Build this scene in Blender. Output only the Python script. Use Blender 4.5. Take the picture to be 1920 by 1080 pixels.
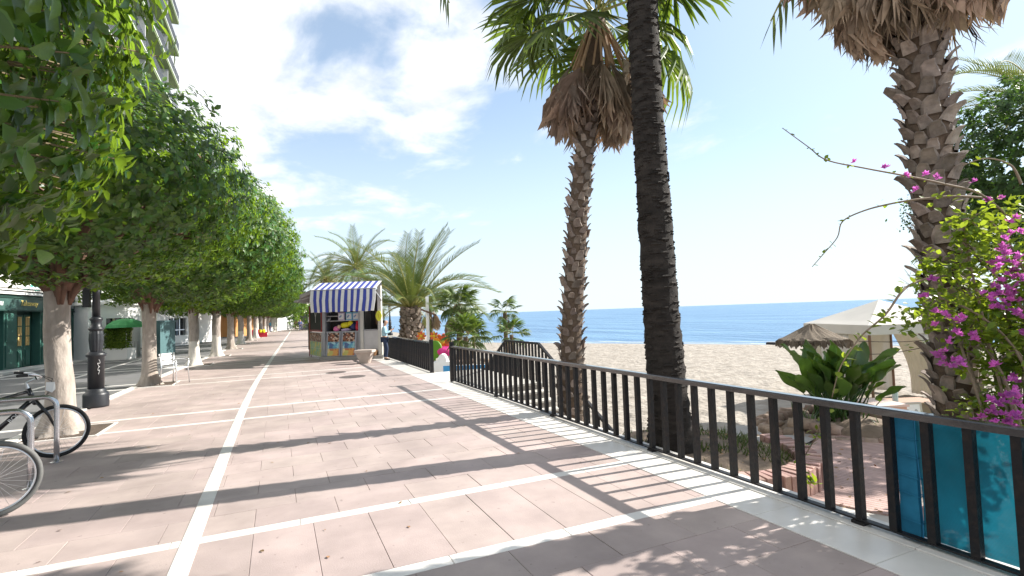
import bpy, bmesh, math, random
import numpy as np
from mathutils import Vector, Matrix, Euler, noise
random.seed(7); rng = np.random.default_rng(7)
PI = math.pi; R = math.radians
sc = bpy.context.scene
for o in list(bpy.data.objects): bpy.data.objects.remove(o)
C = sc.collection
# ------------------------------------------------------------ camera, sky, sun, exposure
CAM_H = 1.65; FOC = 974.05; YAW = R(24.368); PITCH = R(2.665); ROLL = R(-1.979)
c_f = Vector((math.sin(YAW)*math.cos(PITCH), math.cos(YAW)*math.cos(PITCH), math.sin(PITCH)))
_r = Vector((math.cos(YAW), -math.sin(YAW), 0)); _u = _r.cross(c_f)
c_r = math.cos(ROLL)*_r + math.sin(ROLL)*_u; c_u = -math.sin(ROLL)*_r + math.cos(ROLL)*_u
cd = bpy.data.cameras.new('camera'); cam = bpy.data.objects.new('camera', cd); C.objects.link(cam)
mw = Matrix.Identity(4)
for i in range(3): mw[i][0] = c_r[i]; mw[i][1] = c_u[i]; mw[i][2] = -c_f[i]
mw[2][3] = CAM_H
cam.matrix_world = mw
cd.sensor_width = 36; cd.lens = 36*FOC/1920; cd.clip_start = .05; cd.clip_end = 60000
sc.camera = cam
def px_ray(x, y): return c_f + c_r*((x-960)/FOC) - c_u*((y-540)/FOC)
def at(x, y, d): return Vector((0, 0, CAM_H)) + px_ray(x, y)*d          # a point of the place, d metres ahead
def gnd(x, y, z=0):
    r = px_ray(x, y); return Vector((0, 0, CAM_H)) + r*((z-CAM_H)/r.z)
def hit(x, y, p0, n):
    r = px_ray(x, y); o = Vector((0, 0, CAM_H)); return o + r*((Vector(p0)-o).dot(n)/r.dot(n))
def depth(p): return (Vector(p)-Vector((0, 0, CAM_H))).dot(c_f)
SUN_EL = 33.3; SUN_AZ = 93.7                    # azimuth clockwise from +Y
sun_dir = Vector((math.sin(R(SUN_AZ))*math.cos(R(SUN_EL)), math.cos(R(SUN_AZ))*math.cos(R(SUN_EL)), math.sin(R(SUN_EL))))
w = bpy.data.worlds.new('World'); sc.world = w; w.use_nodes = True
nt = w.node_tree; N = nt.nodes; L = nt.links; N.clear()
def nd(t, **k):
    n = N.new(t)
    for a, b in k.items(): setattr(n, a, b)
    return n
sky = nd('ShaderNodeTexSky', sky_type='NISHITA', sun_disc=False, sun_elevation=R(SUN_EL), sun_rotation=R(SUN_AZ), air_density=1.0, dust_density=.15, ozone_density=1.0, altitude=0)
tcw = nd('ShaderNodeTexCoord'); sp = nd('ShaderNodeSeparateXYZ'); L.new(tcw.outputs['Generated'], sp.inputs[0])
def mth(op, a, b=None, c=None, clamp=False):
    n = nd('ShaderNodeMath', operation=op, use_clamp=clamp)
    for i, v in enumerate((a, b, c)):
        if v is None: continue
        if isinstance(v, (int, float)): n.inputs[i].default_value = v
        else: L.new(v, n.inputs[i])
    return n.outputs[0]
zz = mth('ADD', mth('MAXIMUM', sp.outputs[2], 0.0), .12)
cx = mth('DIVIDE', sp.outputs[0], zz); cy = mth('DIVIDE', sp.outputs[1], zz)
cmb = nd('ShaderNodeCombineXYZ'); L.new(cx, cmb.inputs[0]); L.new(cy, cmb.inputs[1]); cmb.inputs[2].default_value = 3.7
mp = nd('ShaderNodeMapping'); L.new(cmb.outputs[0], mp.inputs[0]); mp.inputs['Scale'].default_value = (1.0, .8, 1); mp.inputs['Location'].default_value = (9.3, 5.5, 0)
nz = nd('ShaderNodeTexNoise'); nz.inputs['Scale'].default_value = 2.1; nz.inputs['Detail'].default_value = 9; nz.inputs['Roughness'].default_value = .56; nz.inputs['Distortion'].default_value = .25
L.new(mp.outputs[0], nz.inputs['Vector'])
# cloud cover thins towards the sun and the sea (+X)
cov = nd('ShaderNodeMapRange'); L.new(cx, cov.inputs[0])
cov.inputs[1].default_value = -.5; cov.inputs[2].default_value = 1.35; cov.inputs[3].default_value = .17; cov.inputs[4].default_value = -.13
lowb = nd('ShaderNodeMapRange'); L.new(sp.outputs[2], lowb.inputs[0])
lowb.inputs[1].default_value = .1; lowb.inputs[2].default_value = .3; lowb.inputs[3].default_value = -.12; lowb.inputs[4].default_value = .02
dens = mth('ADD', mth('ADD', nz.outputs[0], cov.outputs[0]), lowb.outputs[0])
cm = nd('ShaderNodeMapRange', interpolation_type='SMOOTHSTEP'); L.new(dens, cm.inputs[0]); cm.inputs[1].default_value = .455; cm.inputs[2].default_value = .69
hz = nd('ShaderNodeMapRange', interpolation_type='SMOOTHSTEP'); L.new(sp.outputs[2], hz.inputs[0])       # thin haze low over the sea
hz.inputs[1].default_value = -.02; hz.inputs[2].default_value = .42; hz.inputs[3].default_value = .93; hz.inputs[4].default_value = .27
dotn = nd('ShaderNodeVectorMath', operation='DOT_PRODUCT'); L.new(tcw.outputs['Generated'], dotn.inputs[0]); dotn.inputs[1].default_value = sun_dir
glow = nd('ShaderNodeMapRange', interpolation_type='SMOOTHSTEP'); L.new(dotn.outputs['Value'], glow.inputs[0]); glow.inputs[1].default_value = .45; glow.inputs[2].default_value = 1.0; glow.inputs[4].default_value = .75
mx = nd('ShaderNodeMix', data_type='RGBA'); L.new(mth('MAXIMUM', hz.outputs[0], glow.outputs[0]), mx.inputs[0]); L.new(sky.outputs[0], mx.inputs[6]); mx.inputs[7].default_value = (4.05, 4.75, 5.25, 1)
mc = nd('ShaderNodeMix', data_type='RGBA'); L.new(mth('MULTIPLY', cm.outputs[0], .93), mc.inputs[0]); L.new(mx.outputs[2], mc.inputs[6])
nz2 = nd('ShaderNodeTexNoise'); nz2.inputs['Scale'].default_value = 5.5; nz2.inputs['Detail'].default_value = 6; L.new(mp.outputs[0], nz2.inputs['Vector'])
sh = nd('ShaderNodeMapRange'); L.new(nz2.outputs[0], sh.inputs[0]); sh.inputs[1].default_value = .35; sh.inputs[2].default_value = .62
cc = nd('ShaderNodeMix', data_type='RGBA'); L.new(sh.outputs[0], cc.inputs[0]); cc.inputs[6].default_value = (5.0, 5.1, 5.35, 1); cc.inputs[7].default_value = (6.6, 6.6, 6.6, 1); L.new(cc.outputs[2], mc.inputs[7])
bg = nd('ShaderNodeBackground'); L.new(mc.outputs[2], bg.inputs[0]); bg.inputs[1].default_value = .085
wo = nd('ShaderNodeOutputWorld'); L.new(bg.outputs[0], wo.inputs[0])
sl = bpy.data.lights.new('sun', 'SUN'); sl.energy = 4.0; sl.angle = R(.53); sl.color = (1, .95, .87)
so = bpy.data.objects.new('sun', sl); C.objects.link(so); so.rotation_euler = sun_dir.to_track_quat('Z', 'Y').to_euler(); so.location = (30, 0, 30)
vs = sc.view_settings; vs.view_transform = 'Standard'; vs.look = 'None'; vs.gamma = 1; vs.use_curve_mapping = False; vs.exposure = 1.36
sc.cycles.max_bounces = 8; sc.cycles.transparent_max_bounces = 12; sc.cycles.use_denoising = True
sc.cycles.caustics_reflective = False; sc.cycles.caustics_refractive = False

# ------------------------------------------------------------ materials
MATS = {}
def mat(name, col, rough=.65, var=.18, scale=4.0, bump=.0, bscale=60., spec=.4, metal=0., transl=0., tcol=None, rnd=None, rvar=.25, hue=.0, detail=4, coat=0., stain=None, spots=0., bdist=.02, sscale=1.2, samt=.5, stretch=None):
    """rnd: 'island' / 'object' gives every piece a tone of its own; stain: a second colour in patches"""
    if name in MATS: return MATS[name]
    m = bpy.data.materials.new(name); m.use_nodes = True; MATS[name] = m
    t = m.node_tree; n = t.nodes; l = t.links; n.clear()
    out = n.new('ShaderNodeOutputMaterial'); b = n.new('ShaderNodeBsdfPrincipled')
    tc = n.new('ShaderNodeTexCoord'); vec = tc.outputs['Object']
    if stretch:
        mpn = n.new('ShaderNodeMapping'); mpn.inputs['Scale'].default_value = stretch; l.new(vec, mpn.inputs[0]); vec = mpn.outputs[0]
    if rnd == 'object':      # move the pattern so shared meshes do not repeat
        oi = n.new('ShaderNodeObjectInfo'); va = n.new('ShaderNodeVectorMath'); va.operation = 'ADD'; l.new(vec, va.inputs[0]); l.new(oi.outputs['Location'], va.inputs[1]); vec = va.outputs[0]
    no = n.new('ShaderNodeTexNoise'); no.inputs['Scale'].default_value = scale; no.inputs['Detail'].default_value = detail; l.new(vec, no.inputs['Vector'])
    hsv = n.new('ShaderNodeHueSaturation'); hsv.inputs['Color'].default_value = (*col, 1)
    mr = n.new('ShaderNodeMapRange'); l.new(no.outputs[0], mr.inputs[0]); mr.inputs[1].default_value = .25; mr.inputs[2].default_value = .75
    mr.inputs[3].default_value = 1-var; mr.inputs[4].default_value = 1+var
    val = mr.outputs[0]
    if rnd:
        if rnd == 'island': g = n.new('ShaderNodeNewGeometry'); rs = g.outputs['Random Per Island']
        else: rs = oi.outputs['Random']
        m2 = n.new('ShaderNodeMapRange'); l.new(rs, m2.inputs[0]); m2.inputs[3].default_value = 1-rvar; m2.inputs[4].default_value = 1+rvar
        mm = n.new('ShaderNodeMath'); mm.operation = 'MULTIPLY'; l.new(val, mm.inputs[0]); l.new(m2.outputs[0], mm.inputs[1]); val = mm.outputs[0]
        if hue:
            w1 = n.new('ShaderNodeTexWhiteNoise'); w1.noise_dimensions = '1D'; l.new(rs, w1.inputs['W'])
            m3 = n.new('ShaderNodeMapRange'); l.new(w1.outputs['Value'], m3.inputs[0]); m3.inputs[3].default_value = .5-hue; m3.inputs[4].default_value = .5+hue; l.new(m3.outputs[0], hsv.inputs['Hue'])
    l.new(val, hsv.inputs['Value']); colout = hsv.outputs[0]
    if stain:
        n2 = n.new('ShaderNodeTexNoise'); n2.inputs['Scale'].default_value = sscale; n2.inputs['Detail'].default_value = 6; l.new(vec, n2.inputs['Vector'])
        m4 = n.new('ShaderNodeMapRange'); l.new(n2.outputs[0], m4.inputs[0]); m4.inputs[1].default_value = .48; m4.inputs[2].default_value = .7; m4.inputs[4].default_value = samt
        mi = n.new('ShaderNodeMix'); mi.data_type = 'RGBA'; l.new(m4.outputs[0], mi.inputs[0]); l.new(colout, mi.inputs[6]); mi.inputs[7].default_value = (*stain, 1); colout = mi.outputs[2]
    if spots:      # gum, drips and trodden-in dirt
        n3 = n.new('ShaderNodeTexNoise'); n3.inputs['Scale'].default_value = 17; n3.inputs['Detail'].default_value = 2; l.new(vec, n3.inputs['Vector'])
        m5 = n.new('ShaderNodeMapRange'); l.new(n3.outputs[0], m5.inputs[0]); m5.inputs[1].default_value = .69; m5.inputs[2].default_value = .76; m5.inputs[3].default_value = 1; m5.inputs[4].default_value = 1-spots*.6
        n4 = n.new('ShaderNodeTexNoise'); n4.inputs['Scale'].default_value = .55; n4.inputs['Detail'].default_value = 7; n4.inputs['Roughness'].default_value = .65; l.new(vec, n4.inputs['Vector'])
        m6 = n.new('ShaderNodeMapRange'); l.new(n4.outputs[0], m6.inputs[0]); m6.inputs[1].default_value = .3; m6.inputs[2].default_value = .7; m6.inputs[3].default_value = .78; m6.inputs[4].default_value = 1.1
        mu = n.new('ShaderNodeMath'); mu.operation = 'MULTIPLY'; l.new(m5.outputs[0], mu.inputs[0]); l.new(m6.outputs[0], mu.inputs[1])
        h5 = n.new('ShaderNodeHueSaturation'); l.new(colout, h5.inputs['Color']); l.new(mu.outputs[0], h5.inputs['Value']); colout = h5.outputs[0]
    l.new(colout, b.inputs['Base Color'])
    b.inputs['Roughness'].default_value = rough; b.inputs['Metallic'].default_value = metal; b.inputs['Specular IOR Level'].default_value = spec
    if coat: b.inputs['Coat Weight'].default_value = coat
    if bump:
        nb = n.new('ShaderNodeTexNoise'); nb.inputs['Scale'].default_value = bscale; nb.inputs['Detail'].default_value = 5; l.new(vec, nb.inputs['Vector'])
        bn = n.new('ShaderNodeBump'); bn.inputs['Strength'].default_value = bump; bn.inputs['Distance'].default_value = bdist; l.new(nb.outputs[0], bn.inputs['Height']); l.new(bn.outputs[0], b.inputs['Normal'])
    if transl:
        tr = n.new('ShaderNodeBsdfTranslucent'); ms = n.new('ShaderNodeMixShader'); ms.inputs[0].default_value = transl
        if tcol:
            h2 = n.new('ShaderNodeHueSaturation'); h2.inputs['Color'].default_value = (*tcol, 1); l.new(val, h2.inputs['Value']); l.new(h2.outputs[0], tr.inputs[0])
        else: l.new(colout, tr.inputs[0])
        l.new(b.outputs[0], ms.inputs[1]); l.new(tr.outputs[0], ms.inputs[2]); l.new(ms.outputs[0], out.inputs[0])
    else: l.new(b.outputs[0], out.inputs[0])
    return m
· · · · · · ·
Find every line that has "scene" in it, then return those lines.

> **RESULT OF THE TASK**:
Build this scene in Blender. Output only the Python script. Use Blender 4.5. Take the picture to be 1920 by 1080 pixels.
sc = bpy.context.scene